IDG: Yahoo has a lot of sites and services and some people feel they could be better integrated so it's easier for users to move among them. What is being done with Flickr in that respect, if anything?

Butterfield: There's a constant balancing act between making each product or property great in its own right and making integration for the whole network work really well. There has been [Flickr] integration with other Yahoo properties that makes sense. They tend to be fairly smaller scale but each of them is important in its own right and we're always looking for opportunities to do more. An example: when you're reviewing a hotel or a destination in Yahoo Travel you can bring in photos from Flickr. There are lots of little examples like that.

IDG: Flickr is considered a pioneer in tagging and categorisation of content by users. How do you see tagging evolving? I'm starting to sense some dissatisfaction with it.

Butterfield: At Flickr, tagging is always evolving. It can certainly be true that people are less abuzz about the revolutionary nature of tagging. On the other hand, many people may not know tagging is why the search results tend to be good on Flickr. It's why you can make a real-time search of the 400 million-plus photos on Flickr.

IDG: How is the monetisation of Flickr going? Are Yahoo executives satisfied with it?
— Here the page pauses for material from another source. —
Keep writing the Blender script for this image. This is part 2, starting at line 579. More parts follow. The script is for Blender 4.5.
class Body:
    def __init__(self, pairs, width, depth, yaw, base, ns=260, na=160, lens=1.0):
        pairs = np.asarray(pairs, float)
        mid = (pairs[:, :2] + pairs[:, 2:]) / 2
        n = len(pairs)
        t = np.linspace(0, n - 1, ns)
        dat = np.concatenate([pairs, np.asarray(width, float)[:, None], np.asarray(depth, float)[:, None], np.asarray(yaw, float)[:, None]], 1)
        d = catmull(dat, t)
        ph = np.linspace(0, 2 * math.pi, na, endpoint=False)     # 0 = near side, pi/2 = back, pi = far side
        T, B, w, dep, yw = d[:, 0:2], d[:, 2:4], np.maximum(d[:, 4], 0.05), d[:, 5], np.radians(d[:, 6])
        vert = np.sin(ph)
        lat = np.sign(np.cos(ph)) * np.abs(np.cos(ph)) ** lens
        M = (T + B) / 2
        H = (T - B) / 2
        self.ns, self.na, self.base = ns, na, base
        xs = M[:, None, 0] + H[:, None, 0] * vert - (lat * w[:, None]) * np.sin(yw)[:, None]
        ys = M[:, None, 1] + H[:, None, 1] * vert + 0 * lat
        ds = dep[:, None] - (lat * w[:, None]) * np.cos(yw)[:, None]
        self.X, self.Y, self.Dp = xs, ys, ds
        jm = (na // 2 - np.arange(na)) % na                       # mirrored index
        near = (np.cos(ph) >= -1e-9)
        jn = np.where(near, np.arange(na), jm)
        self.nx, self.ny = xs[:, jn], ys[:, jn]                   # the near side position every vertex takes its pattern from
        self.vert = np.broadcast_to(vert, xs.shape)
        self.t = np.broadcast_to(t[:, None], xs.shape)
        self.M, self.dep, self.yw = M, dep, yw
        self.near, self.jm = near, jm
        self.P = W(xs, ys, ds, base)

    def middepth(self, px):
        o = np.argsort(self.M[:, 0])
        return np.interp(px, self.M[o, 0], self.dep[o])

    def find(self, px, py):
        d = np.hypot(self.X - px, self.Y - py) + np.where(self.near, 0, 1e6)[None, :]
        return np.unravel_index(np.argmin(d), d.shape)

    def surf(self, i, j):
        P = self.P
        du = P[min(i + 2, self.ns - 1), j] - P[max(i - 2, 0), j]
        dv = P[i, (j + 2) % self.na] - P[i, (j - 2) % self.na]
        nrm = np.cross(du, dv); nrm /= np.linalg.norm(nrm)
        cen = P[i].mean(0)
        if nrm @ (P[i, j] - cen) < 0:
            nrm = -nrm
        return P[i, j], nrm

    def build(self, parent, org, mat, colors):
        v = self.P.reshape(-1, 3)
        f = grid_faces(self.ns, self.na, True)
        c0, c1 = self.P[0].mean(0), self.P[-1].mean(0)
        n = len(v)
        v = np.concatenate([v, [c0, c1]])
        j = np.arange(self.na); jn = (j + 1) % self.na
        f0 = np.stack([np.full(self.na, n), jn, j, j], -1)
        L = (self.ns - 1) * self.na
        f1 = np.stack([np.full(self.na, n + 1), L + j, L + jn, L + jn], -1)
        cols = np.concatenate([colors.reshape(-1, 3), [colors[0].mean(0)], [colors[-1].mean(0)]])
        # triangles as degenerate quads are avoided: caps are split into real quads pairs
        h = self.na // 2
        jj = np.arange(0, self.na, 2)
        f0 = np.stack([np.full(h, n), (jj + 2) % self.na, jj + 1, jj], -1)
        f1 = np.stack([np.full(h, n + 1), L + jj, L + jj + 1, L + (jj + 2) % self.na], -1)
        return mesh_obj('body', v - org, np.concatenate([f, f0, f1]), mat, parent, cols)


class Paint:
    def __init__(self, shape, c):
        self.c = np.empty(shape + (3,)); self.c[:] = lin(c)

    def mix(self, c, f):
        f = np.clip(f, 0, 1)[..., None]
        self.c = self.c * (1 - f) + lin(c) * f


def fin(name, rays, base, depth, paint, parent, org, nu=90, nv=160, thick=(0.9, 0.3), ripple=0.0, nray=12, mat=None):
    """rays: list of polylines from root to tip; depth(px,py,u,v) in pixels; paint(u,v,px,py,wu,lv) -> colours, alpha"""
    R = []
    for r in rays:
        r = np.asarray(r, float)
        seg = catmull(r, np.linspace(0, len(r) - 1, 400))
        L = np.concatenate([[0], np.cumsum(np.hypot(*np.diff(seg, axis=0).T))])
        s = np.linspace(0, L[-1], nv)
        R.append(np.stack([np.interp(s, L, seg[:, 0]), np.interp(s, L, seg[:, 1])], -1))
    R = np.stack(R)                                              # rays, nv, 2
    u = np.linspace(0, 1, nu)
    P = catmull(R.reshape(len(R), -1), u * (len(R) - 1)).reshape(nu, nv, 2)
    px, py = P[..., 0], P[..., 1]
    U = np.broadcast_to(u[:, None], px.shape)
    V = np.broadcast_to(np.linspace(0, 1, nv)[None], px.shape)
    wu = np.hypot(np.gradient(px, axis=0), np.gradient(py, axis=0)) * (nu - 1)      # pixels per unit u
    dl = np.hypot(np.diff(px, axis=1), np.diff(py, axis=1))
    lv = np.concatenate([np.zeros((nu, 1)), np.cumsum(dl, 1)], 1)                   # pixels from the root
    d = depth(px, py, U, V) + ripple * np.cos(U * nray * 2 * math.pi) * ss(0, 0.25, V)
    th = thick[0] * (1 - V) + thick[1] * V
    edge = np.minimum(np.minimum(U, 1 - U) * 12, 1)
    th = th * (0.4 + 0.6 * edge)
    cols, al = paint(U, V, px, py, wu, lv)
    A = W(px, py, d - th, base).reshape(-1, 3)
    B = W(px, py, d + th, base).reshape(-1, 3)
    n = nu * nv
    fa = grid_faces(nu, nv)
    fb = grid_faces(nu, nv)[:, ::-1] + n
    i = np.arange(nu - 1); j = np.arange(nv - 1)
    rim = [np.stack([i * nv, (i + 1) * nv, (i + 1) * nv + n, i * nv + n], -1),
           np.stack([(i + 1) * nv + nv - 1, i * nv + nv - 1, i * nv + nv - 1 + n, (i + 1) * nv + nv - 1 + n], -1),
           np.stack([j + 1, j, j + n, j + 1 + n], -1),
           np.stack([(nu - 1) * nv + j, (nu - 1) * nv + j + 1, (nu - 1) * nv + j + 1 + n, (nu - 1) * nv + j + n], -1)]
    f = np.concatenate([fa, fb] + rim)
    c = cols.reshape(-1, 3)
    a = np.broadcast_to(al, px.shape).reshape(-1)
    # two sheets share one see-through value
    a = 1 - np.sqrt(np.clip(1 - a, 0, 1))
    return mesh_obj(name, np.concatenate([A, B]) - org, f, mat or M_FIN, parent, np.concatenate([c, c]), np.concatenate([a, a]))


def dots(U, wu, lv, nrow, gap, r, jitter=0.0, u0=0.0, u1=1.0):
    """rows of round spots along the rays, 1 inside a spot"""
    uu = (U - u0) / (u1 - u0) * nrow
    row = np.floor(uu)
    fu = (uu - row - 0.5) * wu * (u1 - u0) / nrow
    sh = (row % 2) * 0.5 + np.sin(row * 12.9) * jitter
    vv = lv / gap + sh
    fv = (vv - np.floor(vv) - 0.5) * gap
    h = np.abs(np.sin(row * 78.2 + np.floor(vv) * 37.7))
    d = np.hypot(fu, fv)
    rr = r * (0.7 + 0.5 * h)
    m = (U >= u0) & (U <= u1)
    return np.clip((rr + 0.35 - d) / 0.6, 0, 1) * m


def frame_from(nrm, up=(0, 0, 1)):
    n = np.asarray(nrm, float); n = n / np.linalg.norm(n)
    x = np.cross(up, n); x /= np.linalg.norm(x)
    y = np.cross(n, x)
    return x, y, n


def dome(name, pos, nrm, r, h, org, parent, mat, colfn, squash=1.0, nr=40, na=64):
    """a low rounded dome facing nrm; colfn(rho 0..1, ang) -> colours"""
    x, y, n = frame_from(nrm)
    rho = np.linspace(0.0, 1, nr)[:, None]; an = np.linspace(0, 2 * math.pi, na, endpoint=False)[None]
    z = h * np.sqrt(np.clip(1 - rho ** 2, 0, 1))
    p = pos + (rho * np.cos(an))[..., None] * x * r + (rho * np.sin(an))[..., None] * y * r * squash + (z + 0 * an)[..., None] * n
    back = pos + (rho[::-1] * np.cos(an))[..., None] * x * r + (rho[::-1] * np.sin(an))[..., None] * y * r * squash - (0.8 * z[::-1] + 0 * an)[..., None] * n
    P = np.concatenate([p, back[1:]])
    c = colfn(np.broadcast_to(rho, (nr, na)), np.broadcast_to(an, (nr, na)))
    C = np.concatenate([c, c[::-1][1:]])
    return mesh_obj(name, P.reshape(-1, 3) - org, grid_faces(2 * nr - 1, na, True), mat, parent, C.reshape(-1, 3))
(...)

Butterfield: We don't break down revenues by property but I can definitely say we're happy with it. The core of the business is the premium subscription service, and we do much better in that than we expected in the early days. We're gradually starting to experiment more with branded advertising and there's contextual advertising in the search. Over time, advertising will become a bigger component of the revenue picture. So people are definitely happy at Yahoo. There's never been any worries about Flickr's revenue and the long-term potential is excellent.